The plot of Razorblade Tears is so deeply steeped in “bury your gays” that the gays are already dead when the book opens. The gays in question–Derek and Isiah–were brutally murdered, and the police don’t seem to care too much about looking into who killed them. Their homophobic fathers–both ex-cons–decide to look for their son’s killers. Both Ike and Bobby Lee feel a lot of guilt about their sons and how they rejected them both–their relationship, their eventual marriage, their child–while they were alive; finding their killers isn’t just about revenge but also a matter of atonement. In some ways, it’s like this book is borne from the anger every queer child rejected by their parents feels–you’ll be sorry when I’m dead.*

Ike and Bobby Lee are, indeed, sorry now that their sons are dead.

This also falls into another long-existent fictional trope: don’t fuck with a father. How many films (I’m looking at you, Liam Neeson), books or television shows are about a father’s rage, a father’s revenge, what a father will do to save or avenge their children?

Ike and Buddy Lee aren’t supermen, though. Cosby’s strength (besides his ability with words and images) is how well he creates characters and makes them human through their faults and frailties. Ike and Buddy Lee don’t much like each other as the story begins to move along–I kept thinking of the old Sidney Poitier/Tony Curtis movie, The Defiant Ones–but their ability to look past their own internal prejudices to see the commonalities between them as they unite in this foolhardy crusade to avenge their murdered sons is the real strength of the book here. (As well as the language.) You eventually start to understand them, care about them, want them to get their vengeance…even as you know it will bring them no peace.

I have to admit, I was hesitant to start reading this.

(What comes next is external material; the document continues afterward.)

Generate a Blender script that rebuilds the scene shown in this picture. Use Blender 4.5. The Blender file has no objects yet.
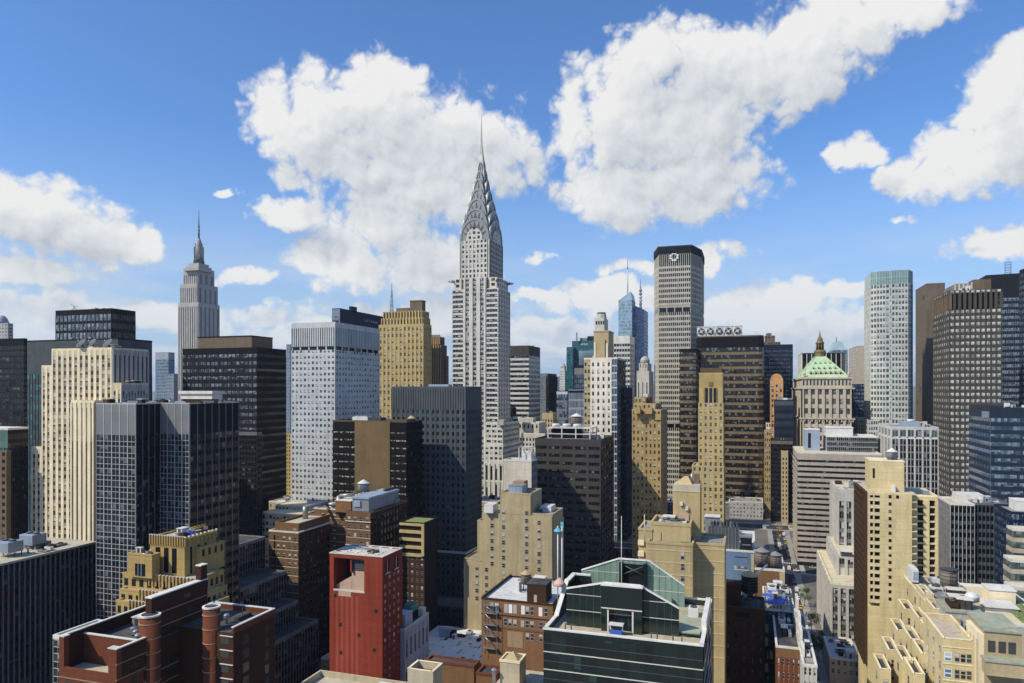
import bpy, math, random
from math import sin, cos, tan, atan, atan2, radians, pi, sqrt, hypot, floor
from mathutils import Vector, Matrix
from mathutils.bvhtree import BVHTree

SC = bpy.context.scene
COL = SC.collection
rnd = random.Random(7)

# ------------------------------------------------------------------ camera, sky, sun, exposure
F, CX, HZ, CZ = 720.0, 512.0, 389.0, 118.0        # focal (px), centre column, horizon row, eye height (m)
TH = radians(18.3)                                # view heading: from west towards south
FW = (-cos(TH), -sin(TH)); RT = (-sin(TH), cos(TH))
cam_d = bpy.data.cameras.new("camera"); cam = bpy.data.objects.new("camera", cam_d); COL.objects.link(cam)
cam.location = (0, 0, CZ)
cam.rotation_euler = (pi/2, 0, atan2(FW[1], FW[0]) - pi/2)
cam_d.sensor_width = 36.0; cam_d.lens = 36.0*F/1024.0
cam_d.shift_y = (HZ-341.5)/1024.0
cam_d.clip_start = 0.5; cam_d.clip_end = 60000
SC.camera = cam
SC.view_settings.view_transform = 'Standard'; SC.view_settings.look = 'None'
SC.view_settings.gamma = 1.0; SC.view_settings.exposure = -0.1
SC.view_settings.use_curve_mapping = False
try:
    SC.cycles.use_denoising = True
    SC.cycles.max_bounces = 6; SC.cycles.diffuse_bounces = 2; SC.cycles.glossy_bounces = 3
    SC.cycles.transmission_bounces = 2; SC.cycles.volume_bounces = 0
    SC.cycles.caustics_reflective = False; SC.cycles.caustics_refractive = False
except Exception: pass

SUN_AZ, SUN_EL = radians(46), radians(44)         # azimuth from east towards south
SDIR = Vector((cos(SUN_EL)*cos(SUN_AZ), -cos(SUN_EL)*sin(SUN_AZ), sin(SUN_EL)))
sl = bpy.data.lights.new("sun", 'SUN'); sun = bpy.data.objects.new("sun", sl); COL.objects.link(sun)
sl.energy = 5.0; sl.angle = radians(0.5); sl.color = (1.0, 0.92, 0.755)
sun.rotation_euler = SDIR.to_track_quat('Z', 'Y').to_euler(); sun.location = (0, 0, 900)

def px_dir(x, y):
    k = (x-CX)/F; v = (HZ-y)/F
    return atan(k), atan2(v, sqrt(1+k*k))          # azimuth from view heading (right +), elevation

class NT:
    """small node-tree writer"""
    def __init__(s, t): s.t = t
    def n(s, typ, **kw):
        d = s.t.nodes.new(typ)
        for k, v in kw.items(): setattr(d, k, v)
        return d
    def link(s, a, b): s.t.links.new(a, b)
    def inp(s, sock, v):
        if isinstance(v, bpy.types.NodeSocket): s.link(v, sock)
        elif v is not None: sock.default_value = v
    def math(s, op, a, b=None, c=None, clamp=False):
        d = s.n('ShaderNodeMath', operation=op, use_clamp=clamp)
        s.inp(d.inputs[0], a)
        if b is not None: s.inp(d.inputs[1], b)
        if c is not None: s.inp(d.inputs[2], c)
        return d.outputs[0]
    def vm(s, op, a, b=None, out=0):
        d = s.n('ShaderNodeVectorMath', operation=op); s.inp(d.inputs[0], a)
        if b is not None: s.inp(d.inputs[1], b)
        return d.outputs[out]
    def mix(s, f, a, b, mode='MIX'):
        d = s.n('ShaderNodeMix', data_type='RGBA', blend_type=mode)
        s.inp(d.inputs[0], f); s.inp(d.inputs[6], a); s.inp(d.inputs[7], b)
        return d.outputs[2]
    def ramp(s, v, lo, hi, a=0.0, b=1.0, smooth=True):
        d = s.n('ShaderNodeMapRange', interpolation_type='SMOOTHSTEP' if smooth else 'LINEAR')
        s.inp(d.inputs[0], v); s.inp(d.inputs[1], lo); s.inp(d.inputs[2], hi); s.inp(d.inputs[3], a); s.inp(d.inputs[4], b)
        return d.outputs[0]
    def noise(s, vec, scale, detail=4, rough=0.55, dist=0.0):
        d = s.n('ShaderNodeTexNoise', noise_dimensions='3D'); s.inp(d.inputs['Vector'], vec)
        d.inputs['Scale'].default_value = scale; d.inputs['Detail'].default_value = detail
        d.inputs['Roughness'].default_value = rough; d.inputs['Distortion'].default_value = dist
        return d.outputs['Fac']
def c4(c, k=1.0): return (c[0]*k, c[1]*k, c[2]*k, 1.0)

# cumulus clouds: (x, y, rx, ry) of the photograph turned into directions of the sky
BLOBS = [(330,105,74,54),(345,150,70,50),(385,225,62,40),(290,120,48,40),(460,165,60,50),(620,200,60,36),(300,85,40,34),(385,110,70,56),(440,135,70,58),(495,150,56,56),(395,185,66,52),(440,190,60,40),(300,213,50,24),(400,243,66,22),(350,272,62,24),(430,275,70,26),(300,170,30,22),
 (620,120,70,70),(680,130,90,66),(640,180,85,44),(740,75,86,66),(800,52,76,52),(850,30,65,44),(905,8,66,36),(600,190,58,30),(700,185,80,40),(660,55,70,44),
 (1000,125,66,62),(950,155,60,38),(905,180,36,20),(1030,80,46,40),(855,158,28,18),
 (35,215,80,44),(95,240,66,28),(0,198,70,40),(30,268,80,15),
 (240,278,42,11),(60,312,130,26),(160,318,80,22),(20,332,100,26),(545,300,60,9),(720,258,30,18),(635,270,42,10),(610,302,80,20),(540,335,80,20),
 (760,310,105,24),(830,330,80,20),(990,245,55,20),(1010,228,28,12),(850,295,48,12),(420,322,130,22),(300,335,80,16),(255,310,44,12),
 (225,185,20,8),(243,183,12,6),(545,255,20,8),(910,215,30,7),(560,100,14,9)]
def build_world():
    w = bpy.data.worlds.new("World"); SC.world = w; w.use_nodes = True
    t = w.node_tree; t.nodes.clear(); N = NT(t)
    # density group
    g = bpy.data.node_groups.new("cloud_density", 'ShaderNodeTree')
    g.interface.new_socket("Vector", in_out='INPUT', socket_type='NodeSocketVector')
    g.interface.new_socket("Density", in_out='OUTPUT', socket_type='NodeSocketFloat')
    G = NT(g); gi = G.n('NodeGroupInput'); go = G.n('NodeGroupOutput'); q = gi.outputs[0]
    qq = q
    acc = None
    for (x, y, rx, ry) in BLOBS:
        a, e = px_dir(x, y); a1, _ = px_dir(x+rx, y); a0, _ = px_dir(x-rx, y); _, e1 = px_dir(x, y-ry); _, e0 = px_dir(x, y+ry)
        ra, re = (a1-a0)/2, (e1-e0)/2
        v = G.vm('MULTIPLY', G.vm('SUBTRACT', qq, (a, e, 0)), (1/ra, 1/re, 0))
        L = G.vm('DOT_PRODUCT', v, v, out=1)
        d = G.math('SUBTRACT', 1.0 if rx > 45 else 0.62 if rx > 22 else 0.42, L)
        if acc is None: acc = d
        else:
            m = G.n('ShaderNodeMath', operation='SMOOTH_MAX'); G.inp(m.inputs[0], acc); G.inp(m.inputs[1], d); m.inputs[2].default_value = 0.35
            acc = m.outputs[0]
    acc = G.math('MAXIMUM', acc, -1.5)
    G.link(acc, go.inputs[0])
    # main tree
    tc = N.n('ShaderNodeTexCoord'); d = tc.outputs['Generated']
    f = N.vm('DOT_PRODUCT', d, (FW[0], FW[1], 0), out=1); r = N.vm('DOT_PRODUCT', d, (RT[0], RT[1], 0), out=1)
    sep = N.n('ShaderNodeSeparateXYZ'); N.link(d, sep.inputs[0]); up = sep.outputs[2]
    az = N.math('ARCTAN2', r, f); el = N.math('ARCSINE', up)
    cb = N.n('ShaderNodeCombineXYZ'); N.link(az, cb.inputs[0]); N.link(el, cb.inputs[1]); q = cb.outputs[0]
    def grp(v):
        k = N.n('ShaderNodeGroup'); k.node_tree = g; N.link(v, k.inputs[0]); return k.outputs[0]
    # warp the coordinates so the blobs lose their oval outline, then add billows of falling size
    nz = N.n('ShaderNodeTexNoise'); N.inp(nz.inputs['Vector'], q); nz.inputs['Scale'].default_value = 8; nz.inputs['Detail'].default_value = 5; nz.inputs['Roughness'].default_value = 0.6
    qw = N.vm('ADD', q, N.vm('MULTIPLY', N.vm('SUBTRACT', nz.outputs['Color'], (0.5, 0.5, 0.5)), (0.13, 0.10, 0)))
    def bil(v):                                    # rounded puffs with creases between them, at four sizes
        acc = None
        for sc, am in ((9, 1.0), (20, .74), (44, .36), (100, .20)):
            t_ = N.math('MULTIPLY', N.math('ABSOLUTE', N.math('MULTIPLY_ADD', N.noise(v, sc, 1, .5), 2.0, -1.0)), am*1.9)
            acc = t_ if acc is None else N.math('ADD', acc, t_)
        return acc
    n0, n1 = bil(q), bil(N.vm('ADD', q, (-0.008, 0.011, 0)))
    B0, B1 = grp(qw), grp(N.vm('ADD', qw, (-0.035, 0.045, 0)))
    D0 = N.math('ADD', B0, N.math('SUBTRACT', n0, 0.64))
    # thin broken clouds in the rest of the sky (behind the camera, and hazy streaks low down)
    pl = N.vm('SCALE', d, None); pl.node.inputs['Scale'].default_value = 1.0
    zz = N.math('ADD', N.math('MAXIMUM', up, 0.0), 0.09)
    pv = N.n('ShaderNodeCombineXYZ'); N.link(N.math('DIVIDE', f, zz), pv.inputs[0]); N.link(N.math('DIVIDE', r, zz), pv.inputs[1])
    streak = N.noise(pv.outputs[0], 0.75, 5, 0.6)
    low = N.ramp(el, 0.04, 0.24, 1.0, 0.0)
    behind = N.ramp(f, 0.1, 0.35, 1.0, 0.0)
    gen = N.math('MULTIPLY', N.ramp(streak, 0.42, 0.62), N.math('MAXIMUM', N.math('MULTIPLY', low, 0.7), N.math('MULTIPLY', behind, 0.15)))
    mask = N.ramp(D0, -0.22, 0.56)
    # sunlit billows: compare the density here with that a little way towards the sun, at two sizes
    big_sh = N.math('MULTIPLY', N.math('SUBTRACT', B0, B1), 0.42); small_sh = N.math('MULTIPLY', N.math('SUBTRACT', n0, n1), 0.27)
    belly = N.ramp(B0, 0.1, 1.3, 0.0, 0.25)
    lum = N.math('SUBTRACT', N.math('ADD', N.math('ADD', big_sh, small_sh), 0.74), belly, clamp=True)
    ccol = N.n('ShaderNodeValToRGB'); N.link(lum, ccol.inputs[0])
    e = ccol.color_ramp.elements; e[0].position = 0.0; e[0].color = (0.36, 0.41, 0.49, 1); e[1].position = 0.95; e[1].color = (0.93, 0.93, 0.92, 1)
    m = e.new(0.32); m.color = (0.56, 0.60, 0.66, 1)
    m = e.new(0.62); m.color = (0.76, 0.79, 0.82, 1)
    sky = N.n('ShaderNodeTexSky', sky_type='NISHITA'); sky.sun_disc = False
    sky.sun_elevation = SUN_EL; sky.sun_rotation = pi/2+SUN_AZ
    sky.altitude = 100; sky.air_density = 1.0; sky.dust_density = 0.6; sky.ozone_density = 2.5
    skyc = N.mix(1.0, sky.outputs[0], (SKY_K*1.12, SKY_K*1.62, SKY_K*2.22, 1), 'MULTIPLY')
    low_c = N.mix(N.ramp(el, 0.0, 0.34, 0.85, 0.0), skyc, (0.47, 0.63, 0.84, 1))
    out = N.mix(N.math('MULTIPLY', gen, 0.8), low_c, (0.80, 0.83, 0.87, 1))
    fade = N.ramp(el, 0.0, 0.16, 0.45, 1.0)
    out = N.mix(N.math('MULTIPLY', mask, fade), out, ccol.outputs[0])
    bg = N.n('ShaderNodeBackground'); N.link(out, bg.inputs[0]); bg.inputs[1].default_value = 1.0
    wo = N.n('ShaderNodeOutputWorld'); N.link(bg.outputs[0], wo.inputs[0])
    try: w.cycles.sampling_method = 'MANUAL'; w.cycles.sample_map_resolution = 512
    except Exception: pass
SKY_K = 0.085
build_world()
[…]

I really was concerned I wasn’t going to be able to read it with the empathy necessary for Ike and Buddy Lee and their suffering–that I would think, yeah, well, maybe you should have thought about that when he was alive–but the book ultimately isn’t about their redemption, either; which is a genius move by Cosby. He makes their pain all too real–I cannot imagine the pain any parent should feel when their child dies–but he makes it clear there’s no easy answers here for Ike and Buddy Lee, and that pain will go on even if they get justice for their sons.

Shawn is also a master of writing about the Southern working class–about the poverty, the lack of opportunity, the societal neglect and how those factors all combine to keep those already mired in it trapped with little chance of escape; he clearly loves the rural South but not so much that he can’t expose the tragedy and ugliness that exists there.

It’s a powerful book, and I do recommend it….although the people who probably should read it inevitably won’t. I can recommend it, and do, enthusiastically; it’s a very powerful book, and it made me think–and what more can you want from art?

*sadly, I have seen all too often that a lot of those parents aren’t sorry when their rejected child dies; far too regularly they will say something along the lines of “So-and-so died for me years ago.”